Pehriska-Ruhpa, Moennitarri Warrior in the Costume of the Dog Dance
Bodmer’s full-length portrait shows Pehriska-Ruhpa, a Hidatsa (Moennitarri) warrior, in the ceremonial regalia of the Dog Society, one of the men’s military and dance associations of the upper Missouri tribes. The figure stands frontally, arms slightly extended, holding a feathered staff or rattle in one hand and a weapon in the other. The most striking element is the towering headdress, an arc of dyed turkey and eagle feathers and split bird quills rising in a circular fan around the head. He wears a fringed and ornamented kilt or breechclout, painted skin leggings, and bells or ornaments at the knees that would have produced sound during the dance. Bodmer’s aquatint reproduces with precision the layered textures of feather, hair, hide, and pigment, and the figure is set against a plain ground that isolates the costume for ethnographic study.
The image was made during the 1832–1834 expedition of Prince Maximilian zu Wied-Neuwied, who employed Bodmer to document the peoples and landscapes of the American interior.
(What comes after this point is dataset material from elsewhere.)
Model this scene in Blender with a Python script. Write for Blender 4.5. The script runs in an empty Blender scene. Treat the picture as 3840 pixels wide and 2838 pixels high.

Maximilian and Bodmer wintered at Fort Clark, near the Mandan and Hidatsa villages in present-day North Dakota, during 1833–1834, and it was there that Bodmer drew Pehriska-Ruhpa from life. The villages they visited were the same Knife River settlements where Lewis and Clark had wintered in 1804–1805, hiring Toussaint Charbonneau and Sacagawea. By the time Bodmer arrived, less than three decades after the Corps of Discovery, the upper Missouri tribes were still intact, but the smallpox epidemic of 1837 would devastate them within three years of this portrait.
Bodmer (1809–1893), a Swiss-born painter trained in the topographical and aquatint traditions, produced his Missouri River work as watercolors and field drawings that were later engraved in Europe for the atlas accompanying Maximilian’s Reise in das innere Nord-America (1839–1841). The Dog Dance plate is among the most reproduced images from that atlas and is generally considered one of Bodmer’s two or three finest single-figure compositions. The Joslyn Art Museum in Omaha holds the principal collection of Bodmer’s original watercolors and a complete set of the aquatints, acquired from the Maximilian-Wied estate through the InterNorth Art Foundation in the 1960s.